— BEGIN Data shown —

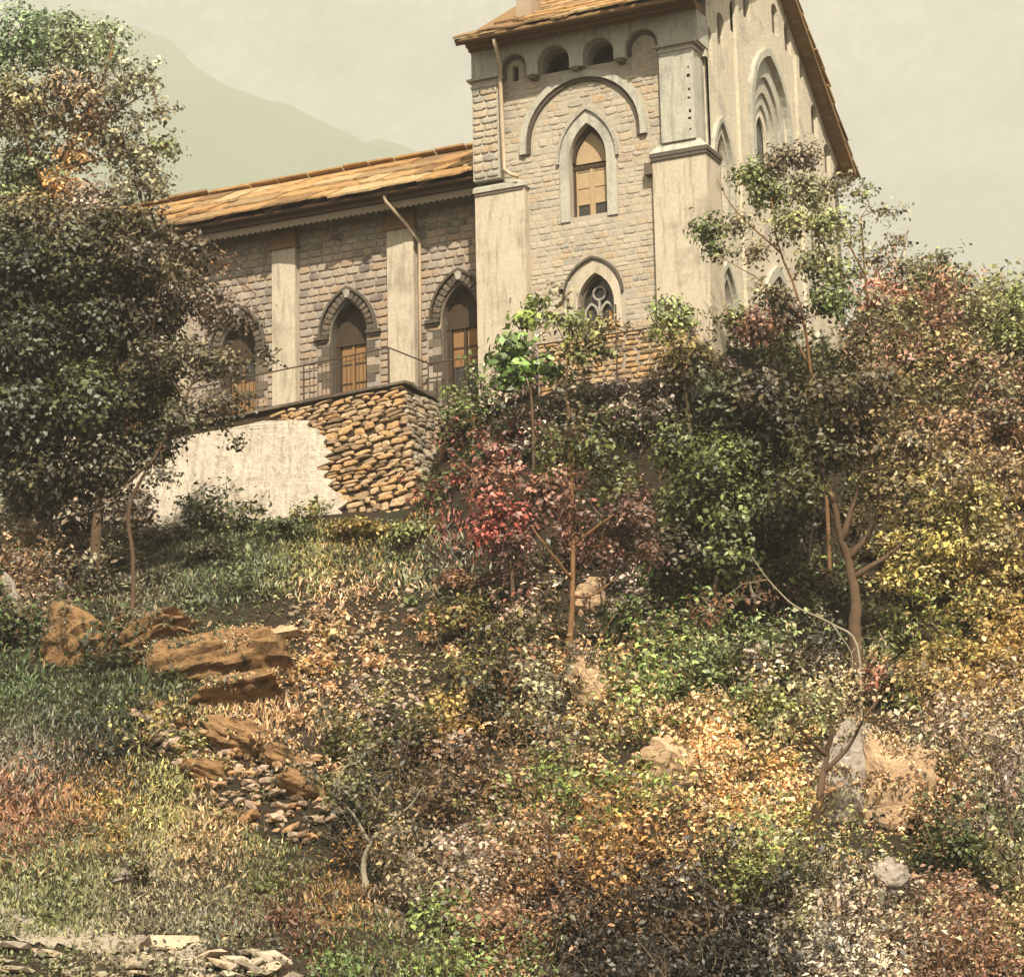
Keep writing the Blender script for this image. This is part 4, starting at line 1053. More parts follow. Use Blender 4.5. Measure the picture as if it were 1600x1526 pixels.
# building footprint exclusion in world space
def blocked(P, m=.25):
    x, y = P[:, 0], P[:, 1]
    b = (x > -26) & (x < TX1 + m) & (y > YN - m)
    b |= (x > TX0 - m) & (x < TX1 + m) & (y > -m)
    b |= (x > -5.1) & (x < 0) & (y > -1.6)
    rel = np.stack([x, y], 1) - Kc
    s = rel @ dl; o_ = rel @ nl
    b |= (s > -.9) & (o_ < BAT + .25)  & (y < YN + .5) & (x < -8.6)
    return b
def undergrowth():
    nc = 5200
    u = rg.uniform(-19, 20, nc); v = rg.uniform(46, 100, nc)
    z = height(u, v); P = world(u, v, z); x, y = vproject(P)
    keep = ~blocked(P) & (x > -160) & (x < 1760) & (y < 1640) & ((v < 88) | (u > 6)) & ~(inpoly(PATH_Z, x, y) & (rg.random(nc) < .92))
    # hide-behind ground: keep a coarse band only
    g = np.zeros(nc, bool)
    for pz in GRASS_Z: g |= inpoly(pz, x, y)
    rk = np.zeros(nc, bool)
    for pz in ROCK_Z: rk |= inpoly(pz, x, y)
    op = np.zeros(nc, bool)
    for pz in OPEN_Z: op |= inpoly(pz, x, y)
    rnd_ = rg.random(nc)
    keep &= ~(g & (rnd_ < .9)) & ~(rk & (rnd_ < .62)) & ~(op & (rnd_ < .45))
    PP, NN, CC, SS = [], [], [], []
    idx = np.where(keep)[0]
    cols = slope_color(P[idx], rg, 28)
    stem = MB()
    for j, i in enumerate(idx):
        small = g[i] or rk[i] or op[i]
        vs_ = v[i] / 75
        c = cols[j] * rg.uniform(.65, 1.35) * np.array([rg.uniform(.9, 1.1), 1, rg.uniform(.85, 1.15)])
        if rg.random() < .5 or small:
            r = rg.uniform(.22, .8) * (.55 if small else 1) * (.7 + .4 * (v[i] / 80))
            hgt = r * rg.uniform(.7, 1.5)
            nl_ = int(150 * (r / .5) ** 2 / vs_ ** 1.7) + 20
            p, q = clump(rg, P[i] + np.array([0, 0, -.08]), (r, hgt), nl_, 8)
            p = p + rg.normal(0, .06, p.shape)
        else:       # loose upright sprays: little tufts of leaves along curved stems
            ns = int(rg.integers(4, 9)); p, q = [], []
            H = rg.uniform(.6, 1.9) * (.65 + .4 * vs_)
            for _ in range(ns):
                top = P[i] + np.array([*(rg.normal(0, .34, 2) * H), H * rg.uniform(.5, 1.0)])
                bend = rg.normal(0, .12, 3)
                tt = np.linspace(.25, 1, 5)
                ax = P[i][None] + (top - P[i])[None] * tt[:, None] + bend[None] * (np.sin(tt * 3.1))[:, None]
                stem.tube([P[i], ax[1], ax[3], top], [.012, .010, .007, .004], 3, cap=False)
                for a_ in ax:
                    k_ = int(rg.integers(5, 12) / vs_ ** 1.1)
                    pp = a_ + rg.normal(0, 1, (k_, 3)) * np.array([.15, .15, .10]) * (.7 + .3 * vs_)
                    p.append(pp); q.append((pp - P[i]) * np.array([.8, .8, .2]) + np.array([0, -.3, .6]))
            p = np.vstack(p); q = np.vstack(q); nl_ = len(p)
        PP.append(p); NN.append(q)
        mixin = rg.random(nl_) < .22
        cc = np.repeat(c[None], nl_, 0); alt = slope_color(P[i], rg, 70)[0] * .8; cc[mixin] = alt
        CC.append(cc); SS.append(np.full(nl_, v[i] * .0021) * rg.uniform(.5, 1.4, nl_))
    tag(stem.build('undergrowth_stems', surf('dry_stems', (.16, .11, .07), (.34, .26, .17), (.22, .16, .1), .8, 9, .95, .3, .01)), kind='stuff')
    leaf_mesh('undergrowth', np.vstack(PP), np.vstack(NN), np.concatenate(SS), np.vstack(CC), rg, .58, kind='stuff')
    # low loose leaves and herbs on the soil everywhere
    n2 = 150000
    u = rg.uniform(-24, 25, n2); v = rg.uniform(43, 99, n2); z = height(u, v); P = world(u, v, z + rg.uniform(0, .16, n2)); x, y = vproject(P)
    k = ~blocked(P, .1) & (x > -250) & (x < 1850) & (y < 1700); P = P[k]
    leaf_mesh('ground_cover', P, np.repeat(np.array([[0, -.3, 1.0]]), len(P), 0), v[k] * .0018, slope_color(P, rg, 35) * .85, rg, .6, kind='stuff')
    # grass blades
    n3 = 330000
    u = rg.uniform(-22, 8, n3); v = rg.uniform(43, 90, n3); z = height(u, v); P = world(u, v, z); x, y = vproject(P)
    g = np.zeros(n3, bool)
    for pz in GRASS_Z: g |= inpoly(pz, x + rg.normal(0, 12, n3), y + rg.normal(0, 10, n3))
    g &= ~(inpoly(PATH_Z, x, y) & (rg.random(n3) < .9))
    k = g & ~blocked(P, .05); P = P[k]; sz = v[k] * .0032 * (.5 + 1.0 * vnoise(u[k], v[k], .8, 12))
    P[:, 2] += sz * .35
    tone = (.75 + .5 * vnoise(u[k], v[k], .7, 13))[:, None]
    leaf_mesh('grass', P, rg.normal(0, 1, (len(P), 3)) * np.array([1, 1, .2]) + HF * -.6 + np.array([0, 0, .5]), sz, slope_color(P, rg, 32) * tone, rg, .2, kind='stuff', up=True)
undergrowth()

def stems(rng, base, pts, parent, mat, name='stem', r=.02):
    for p in pts:
        mid = (base + p) / 2 + rng.normal(0, .06, 3) * np.linalg.norm(p - base)
        MB().tube([base, mid, p], [r, r * .7, r * .35], 5).build(name, mat, parent, smooth=True)

def shrub(px, py, rpx, hpx, rgb, label, name='shrub', dens=1.0, mix=None, leaf=.0021, v=None, cat='shrub', group=None, lift=0):
    """a shrub standing on the slope with its foot seen at photo px, py"""
    rng = np.random.default_rng(int(px * 7 + py * 13))
    b = at(px, py, v) if v else ground_at(px, py)
    if v: b = snap(b)
    vd = uv(b)[1]; sc = vd / FPX; r = rpx * sc; h = hpx * sc * 1.0
    root = empty(name, b, label, cat, group)
    c = b + np.array([0, 0, h * .12 + lift])
    n_ = int(dens * 1250 * (r * r + r * h) / (leaf * vd * 6.6) ** 2 * .36) + 60
    lb = max(8, int(7 + 9 * r))
    p, q = clump(rng, c, (r, h * .85), n_, lb)
    col = np.repeat(leaf_lin(rgb)[None] * GAIN, n_, 0) * rng.uniform(.75, 1.25, (n_, 1))
    if mix is not None:
        m_ = rng.random(n_) < .3; col[m_] = leaf_lin(mix) * GAIN
    leaf_mesh('foliage', p, q, np.full(n_, leaf * vd), col, rng, .62, parent=root)
    stems(rng, b - np.array([0, 0, .1]), c + (p[rng.integers(0, n_, 6)] - c) * .8, root, BARK, r=.012 + r * .014)
    return root

def smooth_path(pts, k, jit, rng):
    P = [np.asarray(p, float) for p in pts]; P = [2 * P[0] - P[1]] + P + [2 * P[-1] - P[-2]]; out_ = []
    for i in range(1, len(P) - 2):
        for j in range(k):
            t = j / k; a, b, c, d = P[i - 1:i + 3]
            q = .5 * (2 * b + (c - a) * t + (2 * a - 5 * b + 4 * c - d) * t * t + (3 * b - a - 3 * c + d) * t ** 3)
            out_.append(q + (rng.normal(0, jit, 3) if (i > 1 or j) else 0))
    return out_ + [P[-2]]

MOSS = []
def tree(name, label, v, trunk, limbs, blobs, bark=BARK, leaf=.0022, r0=.16, dens=1.0, group=None, cat='tree', foot=True, seed=0, tone=1.0):
    """trunk and limbs as photo polylines, leaf masses as (x, y, radius px, density, rgb[, depth offset])"""
    rng = np.random.default_rng(seed + int(trunk[0][0]))
    def W(p, dv=0): return at(p[0], p[1], v + dv)
    pts = [W(p, rng.normal(0, .12) if i else 0) for i, p in enumerate(trunk)]
    if foot:
        g = snap(pts[0]); g[2] -= .15
        if g[2] < pts[0][2] - .2: pts = [g] + pts
    root = empty(name, pts[0], label, cat, group)
    core = pts; pts = smooth_path(pts, 4, r0 * .09, rng)
    rad = np.linspace(r0, r0 * .35, len(pts)) * rng.uniform(.95, 1.05, len(pts)); rad[0] *= 1.3
    MB().tube(pts, list(rad), 9).build('trunk', bark, root, smooth=True)
    sc = v / FPX; nodes = list(core[len(core) // 2:])
    for lb in limbs:
        lp = [W(p, i * rng.normal(0, .2)) for i, p in enumerate(lb)]
        # start the limb on the trunk
        d = [np.linalg.norm(q - lp[0]) for q in pts]; lp[0] = pts[int(np.argmin(d))] if min(d) < .5 else lp[0]
        sp = smooth_path(lp, 4, r0 * .08, rng)
        MB().tube(sp, list(np.linspace(r0 * .5, r0 * .12, len(sp)) * rng.uniform(.95, 1.05, len(sp))), 7).build('limb', bark, root, smooth=True)
        nodes += lp[1:]
    PP, NN, CC = [], [], []; tw = MB()
    for bl in blobs:
        x, y, rp, de, rgb = bl[:5]; dv = bl[5] if len(bl) > 5 else rng.normal(0, .35) * rp * sc
        c = W((x, y), dv); r = rp * sc
        ncl = max(4, int(24 * (r / .6) ** 1.8 * de * dens))
        q = rng.normal(0, 1, (ncl, 3)); q /= np.linalg.norm(q, axis=1)[:, None]
        cl = c + q * r * rng.uniform(.25, 1.0, (ncl, 1)) ** .6 * np.array([1, 1, .92])
        near = nodes[int(np.argmin([np.linalg.norm(nn - c) for nn in nodes]))]
        tw.tube([near, (near + c) / 2 + rng.normal(0, .12, 3), c], [r0 * .28, r0 * .2, r0 * .1], 5)
        for p in cl:
            m_ = (c + p) / 2 + rng.normal(0, .06, 3)
            tw.tube([c, m_, p], [.014, .010, .005], 4, cap=False)
            k = int(rng.integers(11, 20))
            s_ = .12 + .07 * rng.random()
            lp = p + rng.normal(0, s_, (k, 3)) * np.array([1.2, 1.2, .8])
            PP.append(lp); NN.append((lp - c) / max(r, .1) + np.array([0, -.2, .5]))
            CC.append(np.repeat(leaf_lin(rgb)[None] * GAIN * tone * rng.uniform(.5, 1.5), k, 0))
    tag(tw.build('twigs', bark, root), kind='stuff')
    P = np.vstack(PP)
    leaf_mesh('crown', P, np.vstack(NN), np.full(len(P), leaf * v), np.vstack(CC), rng, .62, parent=root)
    return root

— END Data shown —

Return only the lines from the start of the data through the line that contains "idx = np.where(keep)[0]", please, copying them exactly and omitting all pictures.

# Written answer:
Keep writing the Blender script for this image. This is part 4, starting at line 1053. More parts follow. Use Blender 4.5. Measure the picture as if it were 1600x1526 pixels.
# building footprint exclusion in world space
def blocked(P, m=.25):
    x, y = P[:, 0], P[:, 1]
    b = (x > -26) & (x < TX1 + m) & (y > YN - m)
    b |= (x > TX0 - m) & (x < TX1 + m) & (y > -m)
    b |= (x > -5.1) & (x < 0) & (y > -1.6)
    rel = np.stack([x, y], 1) - Kc
    s = rel @ dl; o_ = rel @ nl
    b |= (s > -.9) & (o_ < BAT + .25)  & (y < YN + .5) & (x < -8.6)
    return b
def undergrowth():
    nc = 5200
    u = rg.uniform(-19, 20, nc); v = rg.uniform(46, 100, nc)
    z = height(u, v); P = world(u, v, z); x, y = vproject(P)
    keep = ~blocked(P) & (x > -160) & (x < 1760) & (y < 1640) & ((v < 88) | (u > 6)) & ~(inpoly(PATH_Z, x, y) & (rg.random(nc) < .92))
    # hide-behind ground: keep a coarse band only
    g = np.zeros(nc, bool)
    for pz in GRASS_Z: g |= inpoly(pz, x, y)
    rk = np.zeros(nc, bool)
    for pz in ROCK_Z: rk |= inpoly(pz, x, y)
    op = np.zeros(nc, bool)
    for pz in OPEN_Z: op |= inpoly(pz, x, y)
    rnd_ = rg.random(nc)
    keep &= ~(g & (rnd_ < .9)) & ~(rk & (rnd_ < .62)) & ~(op & (rnd_ < .45))
    PP, NN, CC, SS = [], [], [], []
    idx = np.where(keep)[0]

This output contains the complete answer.